AFP’s Tim Phillips: A Republican Senate should vote to repeal Obamacare

Even as Republicans have begun trying to tamp down on expectations that they will repeal Obamacare if the party wins a Senate majority, one of the largest and most influential outside groups is saying “not so fast.”

Americans for Prosperity, the group funded by billionaire brothers Charles and David Koch, has focused its messaging efforts this election cycle on the ills of Obamacare — and the group’s president, Tim Phillips, says he would expect a Republican Senate to bring the law to a vote.

“Obviously we’re going to want repeal votes on Obamacare and reform votes on Obamacare,” Phillips said in an interview with the Washington Examiner.

“If Republicans are given a [Senate] majority next year, it will be exceedingly important for them to show results,” Phillips added. “Sometimes that’s going to mean putting a budget or a piece of legislation on the president’s desk, knowing he will most likely veto it.”

And if Republicans pick up as many as seven or eight Senate seats, Phillips said, Republicans would have a “mandate” from Americans to act.

“If they’re able to pull that off, it would be a mandate against the policies government has been pursuing for the past six years, the Obama economic agenda,” Phillips said.

But bringing major changes or a full repeal to a vote, even with such a majority, would be a high hurdle, Republican candidates and lawmakers have cautioned.
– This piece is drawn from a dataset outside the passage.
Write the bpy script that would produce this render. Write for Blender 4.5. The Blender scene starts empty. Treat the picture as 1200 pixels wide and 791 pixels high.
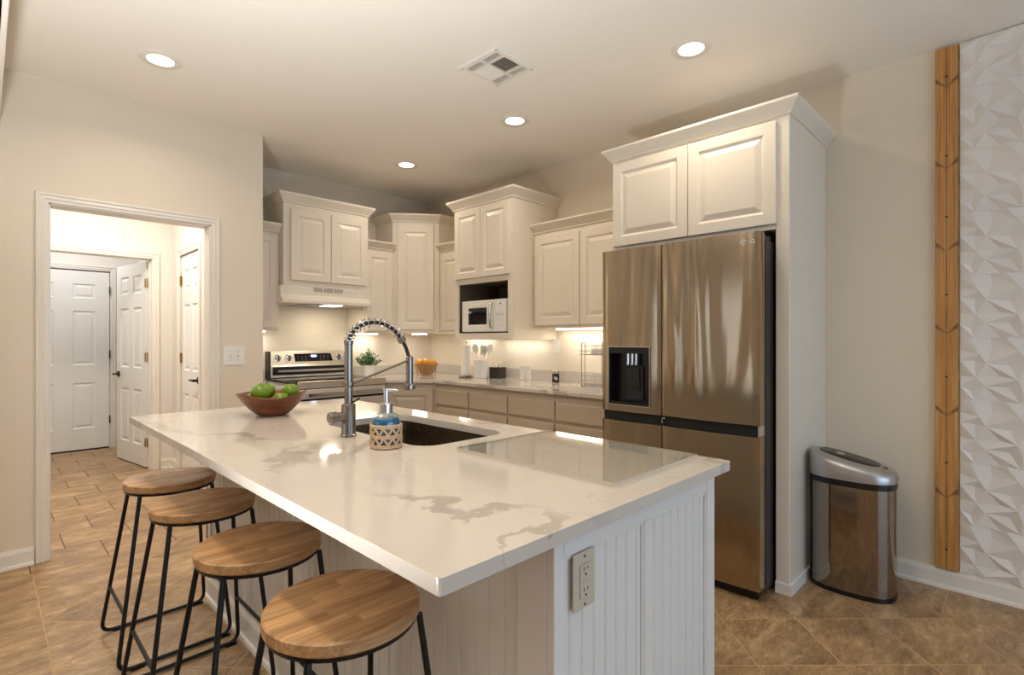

This week, Senate Minority Leader Mitch McConnell said in an interview with Fox News that repealing the federal healthcare law would be a priority — but not necessarily feasible.

“It would take 60 votes in the Senate,” McConnell said. “No one thinks we’re going to have 60 Republicans, and it would take a presidential signature.”

A McConnell spokesman told the Washington Examiner on Thursday that McConnell would be willing to move a measure forward with 51 votes.

Among the many outside groups that have spent millions upon millions of dollars in this midterm election cycle, AFP has been among the most influential and divisive. Democratic candidates nationwide have attempted to make “Koch” a household name, and many Republican candidates will owe their victories in part to the group’s spending.

Speaking to the Washington Examiner, Phillips said the group’s focus on Obamacare will have been its greatest accomplishment of all.

“It was already going to be an important issue. AFP focusing on it so aggressively, so early, definitely set the tone for the year,” Phillips said. “That’s the biggest difference we’ve made.”

According to an AP-GFK poll released this week, 78 percent of Americans view healthcare as an important issue in this election cycle, second only to the economy, which 91 percent of respondents said is important.

Although healthcare and, in particular Obamacare, have been pre-eminent issues during the midterm elections, with Republican candidates attempting to anchor the healthcare law to Democrats, Phillips said he thinks 2014 was “not an anti-Democrat year as much of an anti-Washington, D.C., year.”

“The good fortune for Republicans this year is, in most states, when voters think of Washington, they think of Democrats,” Phillips said.

But in Kansas, where Republican Sen. Pat Roberts is facing a tough re-election, or Kentucky, where McConnell has faced an aggressive challenge, Phillips added, “when people think of Washington, they think of Republicans. I think that’s one reason those races have been closer than they would normally be.”

Looking ahead to Election Day next week, Phillips offered a few predictions. He expects that Senate races in Louisiana and Georgia will extend into December and January with run-offs. And he projected that North Carolina, Iowa, Colorado and Alaska will be the races to watch.

“I think Alaska is the state where Democrats have the biggest advantage on the ground,” Phillips said. Whereas AFP has been building field operations in some states for many election cycles, Phillips said, the group only launched its Alaska operations in the spring. Meanwhile, Sen. Mark Begich, the Democratic incumbent in Alaska, has staged an ambitious field operation this year extending into some of the state’s most remote regions.